SAM-PD: How Far Can SAM Take Us in Tracking and Segmenting Anything in Videos by Prompt Denoising

TL;DR

The paper tackles zero-shot video object tracking and segmentation for open-set objects by leveraging a promptable segmentation model (SAM) without external tracking modules. It reframes tracking as a prompt denoising task, propagating the previous frame's mask bounding box as the next-frame prompt and applying a multi-prompt strategy plus a point-based refinement to handle displacement, scale changes, and occlusions. The proposed SAM-PD method demonstrates competitive performance on DAVIS2017, YouTube-VOS2018, and UVO, illustrating that foundation-model-based video tracking is feasible with lightweight extensions. This work provides a practical baseline for SAM-based downstream tasks and highlights current limitations in semantic discrimination and memory for robust long-term tracking.

Abstract

Recently, promptable segmentation models, such as the Segment Anything Model (SAM), have demonstrated robust zero-shot generalization capabilities on static images. These promptable models exhibit denoising abilities for imprecise prompt inputs, such as imprecise bounding boxes.

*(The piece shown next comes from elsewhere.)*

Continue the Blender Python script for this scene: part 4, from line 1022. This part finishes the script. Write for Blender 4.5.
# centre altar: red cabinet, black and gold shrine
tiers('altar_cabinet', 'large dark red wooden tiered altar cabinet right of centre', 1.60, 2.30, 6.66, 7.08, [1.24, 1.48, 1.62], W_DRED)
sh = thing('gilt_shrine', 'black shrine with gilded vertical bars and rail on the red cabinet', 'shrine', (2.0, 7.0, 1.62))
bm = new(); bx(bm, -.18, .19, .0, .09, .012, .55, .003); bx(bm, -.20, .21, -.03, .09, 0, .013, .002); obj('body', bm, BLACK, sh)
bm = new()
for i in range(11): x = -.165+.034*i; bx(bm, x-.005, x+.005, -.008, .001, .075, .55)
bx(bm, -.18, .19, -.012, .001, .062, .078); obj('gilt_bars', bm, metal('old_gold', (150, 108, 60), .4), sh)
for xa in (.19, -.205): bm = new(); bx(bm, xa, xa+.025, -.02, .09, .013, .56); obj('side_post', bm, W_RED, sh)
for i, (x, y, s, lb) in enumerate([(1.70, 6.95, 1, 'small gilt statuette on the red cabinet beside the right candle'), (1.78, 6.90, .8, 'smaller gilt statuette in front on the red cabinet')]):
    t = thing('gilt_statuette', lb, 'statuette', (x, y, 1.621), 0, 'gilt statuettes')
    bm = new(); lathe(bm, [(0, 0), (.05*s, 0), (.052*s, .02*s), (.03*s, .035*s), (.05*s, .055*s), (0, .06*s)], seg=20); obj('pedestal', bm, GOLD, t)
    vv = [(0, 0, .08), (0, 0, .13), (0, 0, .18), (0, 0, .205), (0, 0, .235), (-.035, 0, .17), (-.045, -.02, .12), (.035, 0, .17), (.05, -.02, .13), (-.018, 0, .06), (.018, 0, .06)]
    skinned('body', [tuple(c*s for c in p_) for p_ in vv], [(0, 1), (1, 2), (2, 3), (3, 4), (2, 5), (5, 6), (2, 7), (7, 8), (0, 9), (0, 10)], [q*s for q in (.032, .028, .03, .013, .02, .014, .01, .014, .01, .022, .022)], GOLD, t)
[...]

In this paper, we explore the potential of applying SAM to track and segment objects in videos where we recognize the tracking task as a prompt denoising task. Specifically, we iteratively propagate the bounding box of each object's mask in the preceding frame as the prompt for the next frame. Furthermore, to enhance SAM's denoising capability against position and size variations, we propose a multi-prompt strategy where we provide multiple jittered and scaled box prompts for each object and preserve the mask prediction with the highest semantic similarity to the template mask. We also introduce a point-based refinement stage to handle occlusions and reduce cumulative errors. Without involving tracking modules, our approach demonstrates comparable performance in video object/instance segmentation tasks on three datasets: DAVIS2017, YouTubeVOS2018, and UVO, serving as a concise baseline and endowing SAM-based downstream applications with tracking capabilities.

Figures (8)

• Figure 1: Top row: two examples where SAM works well with noisy bounding box prompts. Bottom row: our vanilla idea of utilizing the denoising capability of SAM to track and segment objects throughout a video.
• Figure 2: Overview of our method. Given the mask prediction from the previous frame $I_{t-1}$, we propagate its bounding box to the next frame $I_{t}$ as the box prompt for the corresponding object. We augment this vanilla idea with two extensions: a multi-prompt strategy and a point-based mask refinement. The former constructs a group of jittered and scaled box prompts for each object, leading to multiple mask predictions. Among these predictions, we retain the one with the maximum semantic similarity to the template mask (elaborated in Fig. \ref{['fig: multi_box_prompt']}). The latter stage takes the coarse mask, samples one positive prompt (orange points) inside it, and combines it with negative point prompts (blue points) sampled from other foreground objects. We refine the coarse mask with these point prompts, leveraging SAM's multi-prediction capability. The two extensions help reduce cumulative errors. For further details, please refer to the document.
• Figure 3: Detailed design of the multi-prompt strategy, where we use white boxes and orange boxes to indicate box prompt inputs and the bounding boxes of mask predictions, respectively.
• Figure 4: Qualitative results on DAVIS 2017 validation set. For each predicted mask, we also plot the box prompt propagated from the previous frame.
• Figure 5: Failure cases. Our method is bounded by the stability of SAM to box prompts (the third frame of the first case) and faces challenges in handling large object motion (the fourth frame of the first case) and full occlusion.